I will start with this:
Of the 176 energy grant programs offered to Florida, which received a total of $219 million, only 15 were found to have been completed on schedule and with accurate reports detailing how the money was spent.
The state Department of Agriculture reports that 129 projects will be allowed to continue, but it will have stronger oversight to track how the grants are administered. Putnam ordered that 32 programs, classified as “involved in fraud,” be discontinued and terminated.
The audit also found that one company received close to $200,000 in federal funds before declaring bankruptcy
FL: Millions in fraud, waste rampant in federal energy stimulus, reveals state audit « Watchdog News
The phrase "only 15 were found to have been completed on schedule" is very misleading. The rest of the projects did not have a schedule and are ongoing. Projects which include rebates given to people who buy an appliance with an Energy Star rating and things like that. Those continue until the money runs out.
Moving on to this:
Hmm, State audit reveals fraud but a group that lives off of subsidies says there is no fraud.
Who do I believe?
You could read the audit yourself and form your own opinion. I know it's hard, but give it a try.
http://www.freshfromflorida.com/new...-02_Final_Report-Operational_Audit_of_OOE.pdf
I am always grateful when someone provides the source material. Thank you very much.

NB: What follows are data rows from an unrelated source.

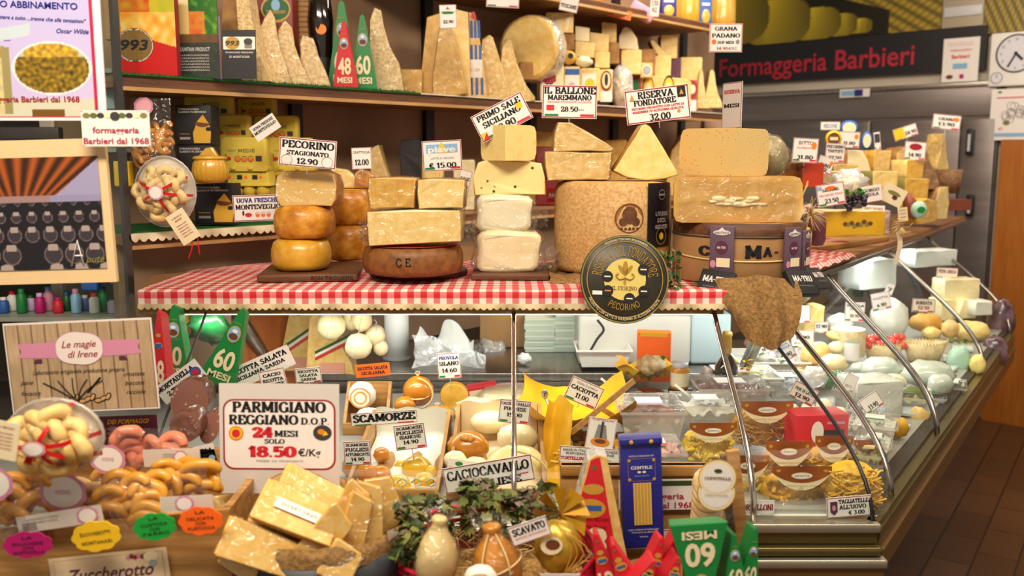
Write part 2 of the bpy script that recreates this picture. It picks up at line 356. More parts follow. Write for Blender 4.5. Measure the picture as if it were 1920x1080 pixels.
def glyph(ch,wt,slab):
    k = (ch,wt,slab)
    if k in _gc: return _gc[k]
    g = GL.get(ch) or GL.get(ch.upper()) or GL['-']; vs = []; fs = []
    hx,hz = 1.0*wt,.52*wt
    if not slab: hx = hz = .62*wt
    for st in g[1:]:
        fl,body = st.split('|'); pts = [Vector([float(q) for q in t.split(',')]) for t in body.split()]
        a,b = pts[0].copy(),pts[-1].copy()
        if '~' in fl: pts = spl(pts,3)
        if '@' in fl: pts = spl(pts,2,True); pts.append(pts[0])
        for i,p in enumerate(pts):
            n = None; t0 = (pts[min(i+1,len(pts)-1)]-pts[max(i-1,0)]) if '@' not in fl else (pts[i+1 if i+1 < len(pts) else 1]-pts[i-1 if i > 0 else -2])
            if len(pts) > 2 and not ('~' in fl or '@' in fl) and 0 < i < len(pts)-1:
                pass
            t0 = t0.normalized() if t0.length else Vector((1,0)); n = Vector((-t0.y,t0.x)); e = Vector((n.x*hx,n.y*hz))
            if not ('~' in fl or '@' in fl): continue
            vs += [p-e,p+e]
            if i: q = len(vs); fs.append((q-4,q-3,q-1,q-2))
        if not ('~' in fl or '@' in fl):
            for p,q in zip(pts,pts[1:]):
                t0 = (q-p).normalized(); n = Vector((-t0.y,t0.x)); L = math.hypot(n.x*hx,n.y*hz); e = n*L; x = t0*hz*.9
                k0 = len(vs); vs += [p-e-x,p+e-x,q+e+x,q-e+x]; fs.append((k0,k0+1,k0+2,k0+3))
        if slab:
            for f_,p in (('s',a),('e',b)):
                if f_ in fl:
                    k0 = len(vs); y = p.y; vs += [Vector((p.x-1.75,y-.5)),Vector((p.x+1.75,y-.5)),Vector((p.x+1.75,y+.5)),Vector((p.x-1.75,y+.5))]; fs.append((k0,k0+1,k0+2,k0+3))
    _gc[k] = (g[0],vs,fs); return _gc[k]
def _ori(vs,f):
    a = sum(vs[f[i]][0]*vs[f[(i+1) % len(f)]][1]-vs[f[(i+1) % len(f)]][0]*vs[f[i]][1] for i in range(len(f)))
    return f if a > 0 else f[::-1]
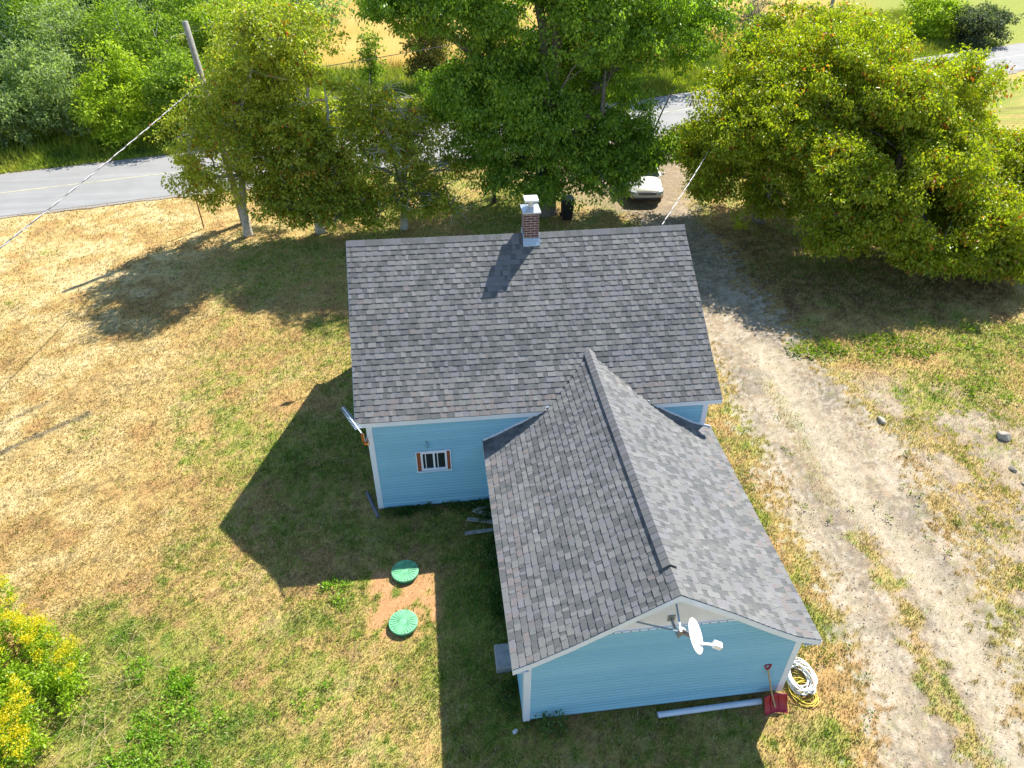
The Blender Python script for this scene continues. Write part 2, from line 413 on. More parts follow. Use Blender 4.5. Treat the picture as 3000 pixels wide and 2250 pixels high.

In that report we find some not so good things. The Watchdog claims of poor monitoring are correct. See "AUDIT RESULTS" starting on page 3 of the report.
We also find that actual returns on investment are far below the returns on investment that were projected. See the charts on pages 21, 23, and 24. Much of this may be the result of the poor track record of reporting and monitoring.
The state of Florida has a serious problem monitoring how the stimulus money was spent and getting the recipients to report their results. This does not bode well for the prevention of fraud.
Also, the number of jobs created is pathetically low and also below what was projected.
Since the inception of the program in 2006, 792 jobs were created or retained, and energy savings in excess of $58 million were realized.
This report combines several government programs, only one of which was the federal stimulus. All of them combined "created or retained" just 792 jobs in the past 6 years! That is certainly nothing to brag about.
Also, they blew about a billion dollars total, and got $58 million of that back for their efforts. Does this make sense?
2006 is many years before the stimulus, so they are really reaching back to try and make the stimulus look good. They also do not distinguish between jobs created and jobs "retained", which strongly suggests job creation has been incredibly weak.